Required task
Please output the lines shown below exactly as they appear.

++++ Material

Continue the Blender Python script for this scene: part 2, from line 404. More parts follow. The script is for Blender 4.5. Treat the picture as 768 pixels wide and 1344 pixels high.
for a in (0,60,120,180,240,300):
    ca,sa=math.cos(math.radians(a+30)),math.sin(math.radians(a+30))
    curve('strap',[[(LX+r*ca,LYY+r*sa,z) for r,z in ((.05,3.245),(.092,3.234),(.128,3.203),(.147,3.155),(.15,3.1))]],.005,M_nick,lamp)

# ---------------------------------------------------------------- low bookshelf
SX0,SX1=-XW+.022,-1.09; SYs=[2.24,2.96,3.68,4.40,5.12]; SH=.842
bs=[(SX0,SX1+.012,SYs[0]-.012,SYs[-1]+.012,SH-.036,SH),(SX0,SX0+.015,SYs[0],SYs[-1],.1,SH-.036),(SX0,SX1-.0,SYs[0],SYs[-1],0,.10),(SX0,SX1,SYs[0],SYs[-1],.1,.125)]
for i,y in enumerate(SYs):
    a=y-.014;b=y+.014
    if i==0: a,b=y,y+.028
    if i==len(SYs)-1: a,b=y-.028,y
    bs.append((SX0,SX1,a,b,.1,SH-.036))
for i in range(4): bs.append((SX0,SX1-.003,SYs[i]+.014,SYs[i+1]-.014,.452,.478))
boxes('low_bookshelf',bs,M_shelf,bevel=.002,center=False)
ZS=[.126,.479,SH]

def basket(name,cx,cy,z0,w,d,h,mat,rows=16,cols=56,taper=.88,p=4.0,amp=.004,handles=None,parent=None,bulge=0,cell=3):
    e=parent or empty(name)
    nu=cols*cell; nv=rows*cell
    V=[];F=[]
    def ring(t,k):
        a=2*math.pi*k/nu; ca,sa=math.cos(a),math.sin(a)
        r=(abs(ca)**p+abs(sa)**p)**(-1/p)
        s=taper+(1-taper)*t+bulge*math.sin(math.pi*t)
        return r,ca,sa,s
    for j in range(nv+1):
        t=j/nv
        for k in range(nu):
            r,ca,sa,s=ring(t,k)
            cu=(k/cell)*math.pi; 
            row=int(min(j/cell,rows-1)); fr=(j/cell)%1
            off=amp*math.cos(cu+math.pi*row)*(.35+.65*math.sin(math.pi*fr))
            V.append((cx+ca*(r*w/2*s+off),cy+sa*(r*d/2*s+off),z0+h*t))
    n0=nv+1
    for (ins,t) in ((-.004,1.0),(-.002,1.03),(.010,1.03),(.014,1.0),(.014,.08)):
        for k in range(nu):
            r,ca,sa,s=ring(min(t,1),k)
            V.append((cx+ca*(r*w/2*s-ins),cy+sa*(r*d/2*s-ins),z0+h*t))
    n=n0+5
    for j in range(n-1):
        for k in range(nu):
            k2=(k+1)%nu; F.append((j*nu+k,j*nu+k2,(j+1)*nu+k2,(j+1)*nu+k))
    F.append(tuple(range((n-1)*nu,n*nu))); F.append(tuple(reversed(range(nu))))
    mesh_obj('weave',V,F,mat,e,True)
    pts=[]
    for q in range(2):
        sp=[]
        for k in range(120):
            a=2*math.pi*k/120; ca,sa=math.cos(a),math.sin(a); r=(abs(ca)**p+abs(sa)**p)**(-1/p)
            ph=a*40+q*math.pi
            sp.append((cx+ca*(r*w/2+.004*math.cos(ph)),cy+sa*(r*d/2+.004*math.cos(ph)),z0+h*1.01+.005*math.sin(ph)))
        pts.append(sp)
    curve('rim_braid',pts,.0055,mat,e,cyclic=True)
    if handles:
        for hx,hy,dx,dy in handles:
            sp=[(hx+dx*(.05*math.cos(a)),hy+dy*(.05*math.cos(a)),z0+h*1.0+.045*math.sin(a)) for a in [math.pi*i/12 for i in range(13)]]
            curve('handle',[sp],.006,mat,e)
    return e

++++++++

Correct result
Continue the Blender Python script for this scene: part 2, from line 404. More parts follow. The script is for Blender 4.5. Treat the picture as 768 pixels wide and 1344 pixels high.
for a in (0,60,120,180,240,300):
    ca,sa=math.cos(math.radians(a+30)),math.sin(math.radians(a+30))
    curve('strap',[[(LX+r*ca,LYY+r*sa,z) for r,z in ((.05,3.245),(.092,3.234),(.128,3.203),(.147,3.155),(.15,3.1))]],.005,M_nick,lamp)

# ---------------------------------------------------------------- low bookshelf
SX0,SX1=-XW+.022,-1.09; SYs=[2.24,2.96,3.68,4.40,5.12]; SH=.842
bs=[(SX0,SX1+.012,SYs[0]-.012,SYs[-1]+.012,SH-.036,SH),(SX0,SX0+.015,SYs[0],SYs[-1],.1,SH-.036),(SX0,SX1-.0,SYs[0],SYs[-1],0,.10),(SX0,SX1,SYs[0],SYs[-1],.1,.125)]
for i,y in enumerate(SYs):
    a=y-.014;b=y+.014
    if i==0: a,b=y,y+.028
    if i==len(SYs)-1: a,b=y-.028,y
    bs.append((SX0,SX1,a,b,.1,SH-.036))
for i in range(4): bs.append((SX0,SX1-.003,SYs[i]+.014,SYs[i+1]-.014,.452,.478))
boxes('low_bookshelf',bs,M_shelf,bevel=.002,center=False)
ZS=[.126,.479,SH]

def basket(name,cx,cy,z0,w,d,h,mat,rows=16,cols=56,taper=.88,p=4.0,amp=.004,handles=None,parent=None,bulge=0,cell=3):
    e=parent or empty(name)
    nu=cols*cell; nv=rows*cell
    V=[];F=[]
    def ring(t,k):
        a=2*math.pi*k/nu; ca,sa=math.cos(a),math.sin(a)
        r=(abs(ca)**p+abs(sa)**p)**(-1/p)
        s=taper+(1-taper)*t+bulge*math.sin(math.pi*t)
        return r,ca,sa,s
    for j in range(nv+1):
        t=j/nv
        for k in range(nu):
            r,ca,sa,s=ring(t,k)
            cu=(k/cell)*math.pi; 
            row=int(min(j/cell,rows-1)); fr=(j/cell)%1
            off=amp*math.cos(cu+math.pi*row)*(.35+.65*math.sin(math.pi*fr))
            V.append((cx+ca*(r*w/2*s+off),cy+sa*(r*d/2*s+off),z0+h*t))
    n0=nv+1
    for (ins,t) in ((-.004,1.0),(-.002,1.03),(.010,1.03),(.014,1.0),(.014,.08)):
        for k in range(nu):
            r,ca,sa,s=ring(min(t,1),k)
            V.append((cx+ca*(r*w/2*s-ins),cy+sa*(r*d/2*s-ins),z0+h*t))
    n=n0+5
    for j in range(n-1):
        for k in range(nu):
            k2=(k+1)%nu; F.append((j*nu+k,j*nu+k2,(j+1)*nu+k2,(j+1)*nu+k))
    F.append(tuple(range((n-1)*nu,n*nu))); F.append(tuple(reversed(range(nu))))
    mesh_obj('weave',V,F,mat,e,True)
    pts=[]
    for q in range(2):
        sp=[]
        for k in range(120):
            a=2*math.pi*k/120; ca,sa=math.cos(a),math.sin(a); r=(abs(ca)**p+abs(sa)**p)**(-1/p)
            ph=a*40+q*math.pi
            sp.append((cx+ca*(r*w/2+.004*math.cos(ph)),cy+sa*(r*d/2+.004*math.cos(ph)),z0+h*1.01+.005*math.sin(ph)))
        pts.append(sp)
    curve('rim_braid',pts,.0055,mat,e,cyclic=True)
    if handles:
        for hx,hy,dx,dy in handles:
            sp=[(hx+dx*(.05*math.cos(a)),hy+dy*(.05*math.cos(a)),z0+h*1.0+.045*math.sin(a)) for a in [math.pi*i/12 for i in range(13)]]
            curve('handle',[sp],.006,mat,e)
    return e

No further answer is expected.